> [Your instructions] Scan the listing below. Report each line that includes "parts".

· · · ·

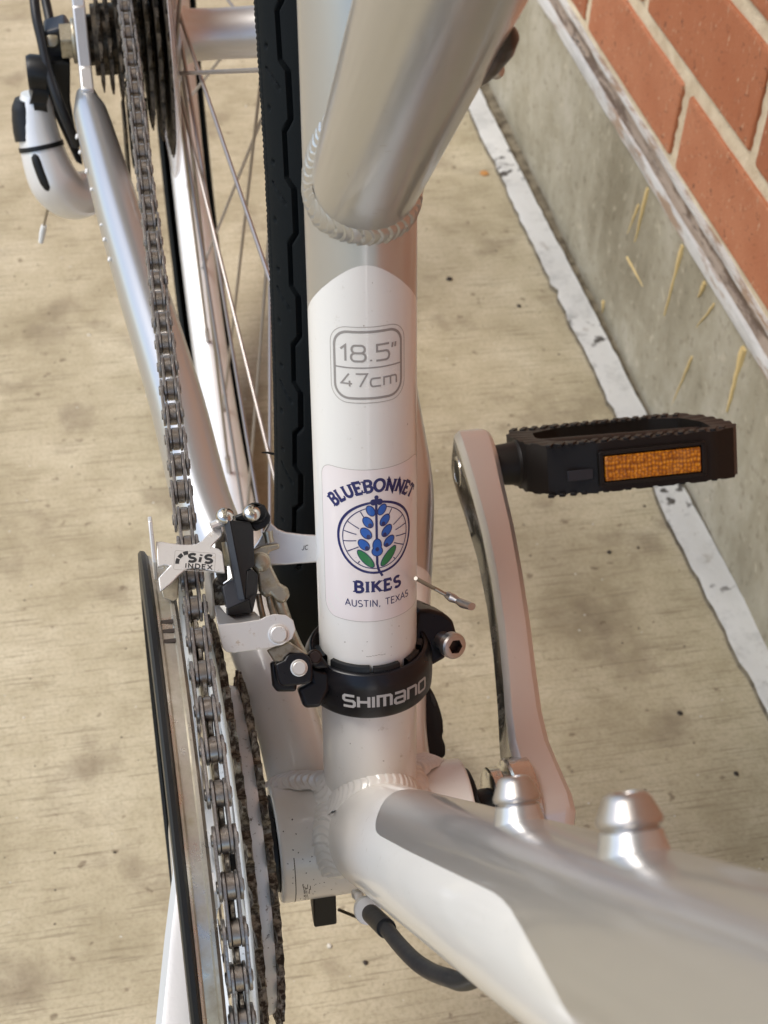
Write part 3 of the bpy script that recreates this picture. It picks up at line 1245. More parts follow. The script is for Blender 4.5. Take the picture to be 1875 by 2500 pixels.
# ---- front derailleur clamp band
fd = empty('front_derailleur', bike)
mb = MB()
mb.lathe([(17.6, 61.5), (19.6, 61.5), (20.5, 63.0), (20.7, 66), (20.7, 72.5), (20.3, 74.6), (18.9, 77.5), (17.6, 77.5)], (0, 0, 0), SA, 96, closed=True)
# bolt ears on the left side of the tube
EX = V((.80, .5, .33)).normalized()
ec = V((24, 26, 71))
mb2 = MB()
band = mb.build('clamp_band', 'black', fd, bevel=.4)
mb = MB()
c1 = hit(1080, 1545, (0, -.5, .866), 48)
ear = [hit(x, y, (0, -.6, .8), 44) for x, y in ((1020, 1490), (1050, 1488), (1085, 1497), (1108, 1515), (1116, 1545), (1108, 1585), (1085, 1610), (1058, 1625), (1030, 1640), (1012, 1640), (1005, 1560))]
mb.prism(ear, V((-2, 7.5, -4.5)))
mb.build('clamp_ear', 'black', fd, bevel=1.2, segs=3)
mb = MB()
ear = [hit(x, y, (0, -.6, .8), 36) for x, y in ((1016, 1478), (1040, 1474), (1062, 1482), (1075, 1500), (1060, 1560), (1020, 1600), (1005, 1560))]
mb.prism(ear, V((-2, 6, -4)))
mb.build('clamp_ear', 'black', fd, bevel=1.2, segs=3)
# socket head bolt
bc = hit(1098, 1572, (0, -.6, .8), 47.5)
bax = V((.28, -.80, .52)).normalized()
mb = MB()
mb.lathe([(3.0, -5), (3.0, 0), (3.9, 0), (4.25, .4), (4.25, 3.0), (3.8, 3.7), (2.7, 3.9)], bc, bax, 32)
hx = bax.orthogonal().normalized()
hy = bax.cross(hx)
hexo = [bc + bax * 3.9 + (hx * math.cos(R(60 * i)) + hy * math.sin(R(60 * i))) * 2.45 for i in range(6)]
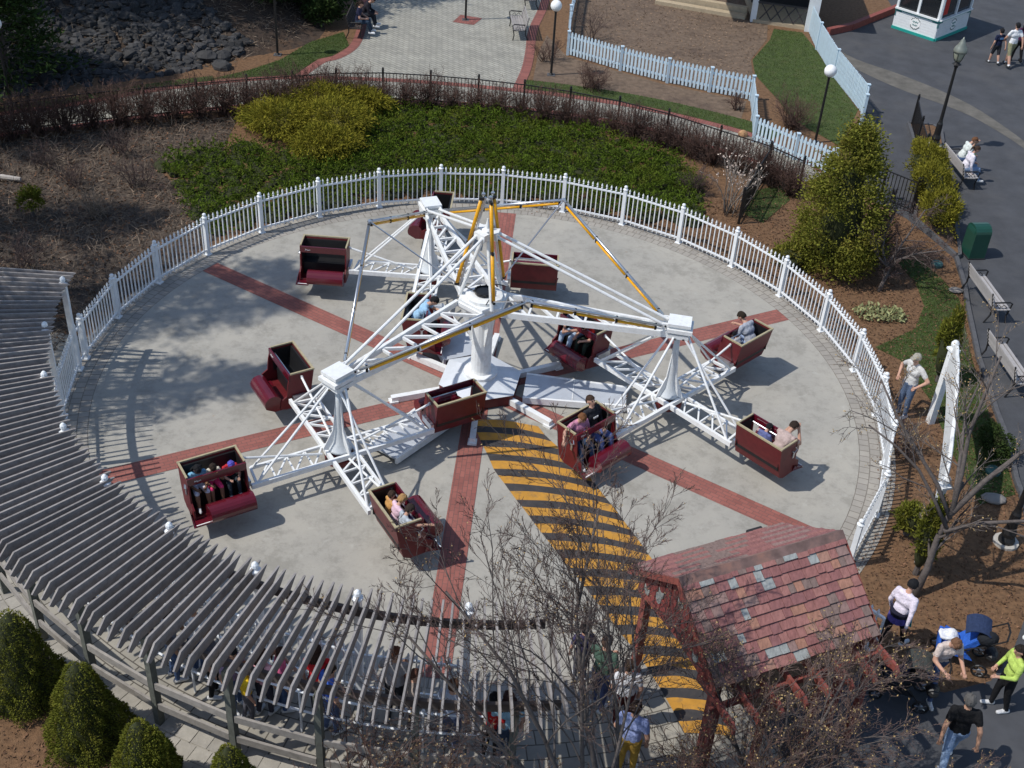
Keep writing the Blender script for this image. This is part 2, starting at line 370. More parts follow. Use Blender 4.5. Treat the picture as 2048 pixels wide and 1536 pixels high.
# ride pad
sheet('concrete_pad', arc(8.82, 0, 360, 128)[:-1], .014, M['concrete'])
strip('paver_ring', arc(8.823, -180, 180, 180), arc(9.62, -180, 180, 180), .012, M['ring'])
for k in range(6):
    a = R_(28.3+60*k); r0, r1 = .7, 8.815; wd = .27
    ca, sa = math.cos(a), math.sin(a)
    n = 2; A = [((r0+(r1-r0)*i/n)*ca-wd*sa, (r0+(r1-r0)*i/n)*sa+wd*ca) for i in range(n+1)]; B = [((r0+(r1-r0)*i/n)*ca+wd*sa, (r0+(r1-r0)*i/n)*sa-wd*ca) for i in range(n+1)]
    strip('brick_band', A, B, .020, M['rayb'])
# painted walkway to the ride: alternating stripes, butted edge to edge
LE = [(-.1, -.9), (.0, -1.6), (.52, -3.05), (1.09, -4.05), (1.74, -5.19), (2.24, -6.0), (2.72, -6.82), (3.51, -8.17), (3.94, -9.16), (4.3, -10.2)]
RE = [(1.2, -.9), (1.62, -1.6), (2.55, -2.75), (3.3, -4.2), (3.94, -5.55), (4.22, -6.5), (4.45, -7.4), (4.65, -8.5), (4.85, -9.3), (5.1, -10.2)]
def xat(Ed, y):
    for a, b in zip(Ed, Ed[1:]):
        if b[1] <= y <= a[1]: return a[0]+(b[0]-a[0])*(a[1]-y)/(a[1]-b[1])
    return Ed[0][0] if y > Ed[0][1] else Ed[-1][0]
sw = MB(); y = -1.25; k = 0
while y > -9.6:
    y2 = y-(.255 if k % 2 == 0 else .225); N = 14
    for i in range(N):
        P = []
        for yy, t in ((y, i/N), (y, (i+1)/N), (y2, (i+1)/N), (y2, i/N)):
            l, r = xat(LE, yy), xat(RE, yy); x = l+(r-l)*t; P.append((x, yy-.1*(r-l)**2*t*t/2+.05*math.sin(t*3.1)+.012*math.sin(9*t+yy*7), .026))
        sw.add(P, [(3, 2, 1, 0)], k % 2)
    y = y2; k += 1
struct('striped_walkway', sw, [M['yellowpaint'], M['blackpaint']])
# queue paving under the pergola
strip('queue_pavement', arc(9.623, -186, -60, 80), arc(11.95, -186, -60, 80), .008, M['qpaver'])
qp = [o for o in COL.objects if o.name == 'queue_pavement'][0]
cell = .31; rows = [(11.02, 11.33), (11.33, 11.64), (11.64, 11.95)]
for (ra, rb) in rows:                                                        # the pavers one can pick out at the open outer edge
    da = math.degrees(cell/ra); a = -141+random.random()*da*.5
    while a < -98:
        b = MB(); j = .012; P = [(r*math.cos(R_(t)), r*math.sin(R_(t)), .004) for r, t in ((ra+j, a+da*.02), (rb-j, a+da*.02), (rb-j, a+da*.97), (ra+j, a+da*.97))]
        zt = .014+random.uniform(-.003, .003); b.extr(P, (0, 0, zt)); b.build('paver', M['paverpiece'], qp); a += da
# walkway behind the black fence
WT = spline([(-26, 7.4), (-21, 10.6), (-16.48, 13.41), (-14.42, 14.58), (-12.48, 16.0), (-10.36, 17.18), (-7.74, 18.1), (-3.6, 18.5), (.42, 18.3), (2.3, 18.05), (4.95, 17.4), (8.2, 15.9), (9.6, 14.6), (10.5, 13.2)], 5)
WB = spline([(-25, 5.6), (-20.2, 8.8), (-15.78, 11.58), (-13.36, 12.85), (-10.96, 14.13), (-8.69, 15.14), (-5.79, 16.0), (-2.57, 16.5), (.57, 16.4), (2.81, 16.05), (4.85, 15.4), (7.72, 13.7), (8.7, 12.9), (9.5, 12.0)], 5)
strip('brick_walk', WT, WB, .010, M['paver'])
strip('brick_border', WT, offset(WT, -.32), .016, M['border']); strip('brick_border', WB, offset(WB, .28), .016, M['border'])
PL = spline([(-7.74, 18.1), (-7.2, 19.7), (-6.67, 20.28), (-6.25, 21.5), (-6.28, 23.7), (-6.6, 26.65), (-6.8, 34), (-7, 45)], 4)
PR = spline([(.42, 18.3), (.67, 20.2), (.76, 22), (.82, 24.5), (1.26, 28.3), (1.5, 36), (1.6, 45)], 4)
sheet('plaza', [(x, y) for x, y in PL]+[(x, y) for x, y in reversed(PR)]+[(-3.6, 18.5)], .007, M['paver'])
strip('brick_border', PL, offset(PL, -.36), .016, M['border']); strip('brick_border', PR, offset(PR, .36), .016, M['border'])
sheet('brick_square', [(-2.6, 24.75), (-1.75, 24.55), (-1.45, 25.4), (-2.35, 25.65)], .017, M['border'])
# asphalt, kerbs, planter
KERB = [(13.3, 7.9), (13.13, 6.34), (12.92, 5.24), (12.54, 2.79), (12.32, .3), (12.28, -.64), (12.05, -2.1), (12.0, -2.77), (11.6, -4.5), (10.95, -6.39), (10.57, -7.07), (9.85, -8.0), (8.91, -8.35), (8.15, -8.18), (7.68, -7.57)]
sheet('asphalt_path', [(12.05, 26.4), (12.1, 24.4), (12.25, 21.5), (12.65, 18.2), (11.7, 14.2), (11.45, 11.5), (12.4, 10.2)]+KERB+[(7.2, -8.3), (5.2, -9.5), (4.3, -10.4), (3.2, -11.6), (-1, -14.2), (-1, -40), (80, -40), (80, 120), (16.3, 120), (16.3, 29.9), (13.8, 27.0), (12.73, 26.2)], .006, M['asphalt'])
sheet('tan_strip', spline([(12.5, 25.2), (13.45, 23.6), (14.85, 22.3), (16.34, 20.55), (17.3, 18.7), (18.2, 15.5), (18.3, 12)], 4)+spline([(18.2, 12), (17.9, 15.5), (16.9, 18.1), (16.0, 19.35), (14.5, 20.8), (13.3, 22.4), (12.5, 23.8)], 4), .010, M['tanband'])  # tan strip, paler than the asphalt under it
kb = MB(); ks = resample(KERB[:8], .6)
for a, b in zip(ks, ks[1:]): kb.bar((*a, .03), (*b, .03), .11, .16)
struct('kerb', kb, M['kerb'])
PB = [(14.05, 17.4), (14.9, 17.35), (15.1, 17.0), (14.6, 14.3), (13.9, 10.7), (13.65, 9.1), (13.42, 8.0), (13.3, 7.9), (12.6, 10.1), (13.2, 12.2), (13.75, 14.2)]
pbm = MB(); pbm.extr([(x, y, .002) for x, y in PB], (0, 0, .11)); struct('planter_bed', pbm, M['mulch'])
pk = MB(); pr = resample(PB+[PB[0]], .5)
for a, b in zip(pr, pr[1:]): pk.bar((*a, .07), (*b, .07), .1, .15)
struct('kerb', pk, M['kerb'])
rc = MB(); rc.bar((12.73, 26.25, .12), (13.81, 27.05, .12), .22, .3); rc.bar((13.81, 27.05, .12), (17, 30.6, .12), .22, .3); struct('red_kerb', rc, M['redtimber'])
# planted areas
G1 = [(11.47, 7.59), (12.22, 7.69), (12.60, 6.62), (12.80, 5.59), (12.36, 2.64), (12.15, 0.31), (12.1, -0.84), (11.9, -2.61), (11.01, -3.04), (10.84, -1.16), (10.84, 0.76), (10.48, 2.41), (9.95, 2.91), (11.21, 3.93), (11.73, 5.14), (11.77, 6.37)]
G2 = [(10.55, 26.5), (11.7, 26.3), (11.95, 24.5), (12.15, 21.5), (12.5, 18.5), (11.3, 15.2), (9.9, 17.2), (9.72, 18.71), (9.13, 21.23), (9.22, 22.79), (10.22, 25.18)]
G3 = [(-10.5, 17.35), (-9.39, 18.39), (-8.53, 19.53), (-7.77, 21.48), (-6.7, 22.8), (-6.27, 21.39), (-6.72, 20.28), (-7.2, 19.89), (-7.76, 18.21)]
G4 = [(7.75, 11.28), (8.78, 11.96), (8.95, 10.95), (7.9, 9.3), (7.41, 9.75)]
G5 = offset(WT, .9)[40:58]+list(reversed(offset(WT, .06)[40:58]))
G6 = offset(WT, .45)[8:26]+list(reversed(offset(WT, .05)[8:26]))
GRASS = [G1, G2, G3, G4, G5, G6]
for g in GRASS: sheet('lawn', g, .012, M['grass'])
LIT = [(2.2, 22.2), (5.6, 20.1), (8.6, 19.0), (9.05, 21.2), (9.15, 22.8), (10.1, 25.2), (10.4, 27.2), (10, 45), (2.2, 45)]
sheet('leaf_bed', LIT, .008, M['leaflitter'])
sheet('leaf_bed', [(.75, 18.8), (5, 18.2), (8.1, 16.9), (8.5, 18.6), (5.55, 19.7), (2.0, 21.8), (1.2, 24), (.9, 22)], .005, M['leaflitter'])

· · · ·

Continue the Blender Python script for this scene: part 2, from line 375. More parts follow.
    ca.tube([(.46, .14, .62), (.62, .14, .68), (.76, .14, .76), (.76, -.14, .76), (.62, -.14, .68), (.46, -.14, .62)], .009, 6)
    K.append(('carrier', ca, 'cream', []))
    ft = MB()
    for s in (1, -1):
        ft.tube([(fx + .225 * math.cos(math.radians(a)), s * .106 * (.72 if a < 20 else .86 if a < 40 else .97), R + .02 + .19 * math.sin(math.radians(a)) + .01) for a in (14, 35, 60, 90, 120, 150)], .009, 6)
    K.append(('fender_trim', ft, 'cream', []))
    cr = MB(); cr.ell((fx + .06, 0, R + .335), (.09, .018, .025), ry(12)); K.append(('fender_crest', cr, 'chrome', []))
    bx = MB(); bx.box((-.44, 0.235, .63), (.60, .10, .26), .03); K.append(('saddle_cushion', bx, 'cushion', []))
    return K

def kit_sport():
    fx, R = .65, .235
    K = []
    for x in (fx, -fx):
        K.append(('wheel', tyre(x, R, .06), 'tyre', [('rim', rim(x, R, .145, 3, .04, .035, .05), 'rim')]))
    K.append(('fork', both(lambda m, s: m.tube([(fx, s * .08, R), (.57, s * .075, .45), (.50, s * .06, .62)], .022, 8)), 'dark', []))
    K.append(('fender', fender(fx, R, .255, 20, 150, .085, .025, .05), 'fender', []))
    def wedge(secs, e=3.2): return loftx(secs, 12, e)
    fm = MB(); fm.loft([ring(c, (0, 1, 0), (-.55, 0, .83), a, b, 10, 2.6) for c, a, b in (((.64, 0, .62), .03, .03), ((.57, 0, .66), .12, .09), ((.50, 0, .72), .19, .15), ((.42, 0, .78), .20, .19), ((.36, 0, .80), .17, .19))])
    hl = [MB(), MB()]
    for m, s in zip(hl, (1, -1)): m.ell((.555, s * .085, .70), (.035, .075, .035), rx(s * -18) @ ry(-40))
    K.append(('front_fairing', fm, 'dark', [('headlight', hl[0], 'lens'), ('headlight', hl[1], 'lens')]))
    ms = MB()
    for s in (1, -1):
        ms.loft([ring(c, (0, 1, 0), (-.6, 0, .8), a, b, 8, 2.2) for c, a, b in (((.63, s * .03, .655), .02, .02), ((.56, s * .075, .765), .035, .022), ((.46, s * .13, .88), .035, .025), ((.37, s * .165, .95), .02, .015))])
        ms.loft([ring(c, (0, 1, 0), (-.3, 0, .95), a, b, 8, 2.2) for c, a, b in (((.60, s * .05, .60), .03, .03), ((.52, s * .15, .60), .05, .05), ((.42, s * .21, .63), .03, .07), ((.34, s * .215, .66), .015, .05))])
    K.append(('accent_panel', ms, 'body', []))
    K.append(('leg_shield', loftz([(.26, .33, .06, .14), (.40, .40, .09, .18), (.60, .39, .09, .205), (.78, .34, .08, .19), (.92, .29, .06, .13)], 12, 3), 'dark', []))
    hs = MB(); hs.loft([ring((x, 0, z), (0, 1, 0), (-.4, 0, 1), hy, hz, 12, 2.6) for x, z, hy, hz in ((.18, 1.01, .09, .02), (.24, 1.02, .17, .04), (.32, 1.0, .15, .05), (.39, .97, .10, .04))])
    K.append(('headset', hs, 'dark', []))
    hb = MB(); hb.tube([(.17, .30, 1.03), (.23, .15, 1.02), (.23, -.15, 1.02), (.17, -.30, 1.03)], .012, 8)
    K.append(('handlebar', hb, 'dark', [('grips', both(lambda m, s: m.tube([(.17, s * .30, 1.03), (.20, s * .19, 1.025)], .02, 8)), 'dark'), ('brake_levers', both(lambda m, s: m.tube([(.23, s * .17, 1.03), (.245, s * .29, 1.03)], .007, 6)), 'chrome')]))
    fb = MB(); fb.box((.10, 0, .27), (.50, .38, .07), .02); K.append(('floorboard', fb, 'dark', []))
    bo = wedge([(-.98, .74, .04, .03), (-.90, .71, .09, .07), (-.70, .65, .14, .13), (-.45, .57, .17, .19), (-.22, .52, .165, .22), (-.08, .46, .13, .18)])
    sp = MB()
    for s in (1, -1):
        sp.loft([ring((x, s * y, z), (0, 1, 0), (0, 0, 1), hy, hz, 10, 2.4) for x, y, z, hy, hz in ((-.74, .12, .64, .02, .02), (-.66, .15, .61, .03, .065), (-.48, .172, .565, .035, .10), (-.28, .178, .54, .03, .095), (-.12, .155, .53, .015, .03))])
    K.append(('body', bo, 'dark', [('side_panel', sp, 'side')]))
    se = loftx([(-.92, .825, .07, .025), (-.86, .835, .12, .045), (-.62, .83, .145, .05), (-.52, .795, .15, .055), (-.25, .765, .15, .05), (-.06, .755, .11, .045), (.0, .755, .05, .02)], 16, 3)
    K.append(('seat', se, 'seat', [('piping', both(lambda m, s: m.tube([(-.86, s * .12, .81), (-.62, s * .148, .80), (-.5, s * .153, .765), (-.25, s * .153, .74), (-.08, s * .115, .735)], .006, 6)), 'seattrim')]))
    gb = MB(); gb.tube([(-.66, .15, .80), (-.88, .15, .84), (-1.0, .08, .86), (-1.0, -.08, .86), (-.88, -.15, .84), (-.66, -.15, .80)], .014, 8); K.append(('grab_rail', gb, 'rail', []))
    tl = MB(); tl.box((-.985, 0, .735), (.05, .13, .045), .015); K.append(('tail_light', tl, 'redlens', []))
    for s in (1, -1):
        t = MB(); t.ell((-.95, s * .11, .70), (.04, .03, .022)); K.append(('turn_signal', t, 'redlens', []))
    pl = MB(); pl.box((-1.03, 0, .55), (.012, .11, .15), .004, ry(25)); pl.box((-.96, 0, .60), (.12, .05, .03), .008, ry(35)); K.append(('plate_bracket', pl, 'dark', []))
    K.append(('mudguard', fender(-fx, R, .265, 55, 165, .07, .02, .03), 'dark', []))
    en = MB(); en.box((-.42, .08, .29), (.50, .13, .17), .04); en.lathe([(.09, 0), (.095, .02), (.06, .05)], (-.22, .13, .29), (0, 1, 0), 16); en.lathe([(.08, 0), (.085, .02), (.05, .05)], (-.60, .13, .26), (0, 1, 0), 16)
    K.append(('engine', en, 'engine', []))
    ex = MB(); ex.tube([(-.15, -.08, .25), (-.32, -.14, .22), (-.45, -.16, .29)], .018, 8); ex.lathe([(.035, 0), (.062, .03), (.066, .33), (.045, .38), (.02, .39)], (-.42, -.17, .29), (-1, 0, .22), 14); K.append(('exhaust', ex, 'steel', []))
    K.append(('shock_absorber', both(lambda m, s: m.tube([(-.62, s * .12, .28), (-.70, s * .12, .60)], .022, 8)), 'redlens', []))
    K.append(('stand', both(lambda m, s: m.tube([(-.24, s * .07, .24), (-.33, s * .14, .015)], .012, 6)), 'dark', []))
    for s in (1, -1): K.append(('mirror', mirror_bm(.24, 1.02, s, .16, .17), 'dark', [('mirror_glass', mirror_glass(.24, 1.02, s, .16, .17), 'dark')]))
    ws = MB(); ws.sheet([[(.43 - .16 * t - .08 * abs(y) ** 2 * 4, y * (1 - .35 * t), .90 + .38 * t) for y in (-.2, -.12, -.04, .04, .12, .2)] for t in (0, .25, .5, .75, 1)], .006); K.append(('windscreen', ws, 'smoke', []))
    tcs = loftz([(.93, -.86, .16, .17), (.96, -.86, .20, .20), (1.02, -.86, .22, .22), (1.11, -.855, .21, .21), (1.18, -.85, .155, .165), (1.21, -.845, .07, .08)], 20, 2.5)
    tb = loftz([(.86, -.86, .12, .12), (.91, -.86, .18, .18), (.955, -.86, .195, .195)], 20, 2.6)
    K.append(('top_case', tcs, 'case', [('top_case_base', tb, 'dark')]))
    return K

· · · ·

> [Result]
Write part 3 of the bpy script that recreates this picture. It picks up at line 1245. More parts follow. The script is for Blender 4.5. Take the picture to be 1875 by 2500 pixels.
Keep writing the Blender script for this image. This is part 2, starting at line 370. More parts follow. Use Blender 4.5. Treat the picture as 2048 pixels wide and 1536 pixels high.
Continue the Blender Python script for this scene: part 2, from line 375. More parts follow.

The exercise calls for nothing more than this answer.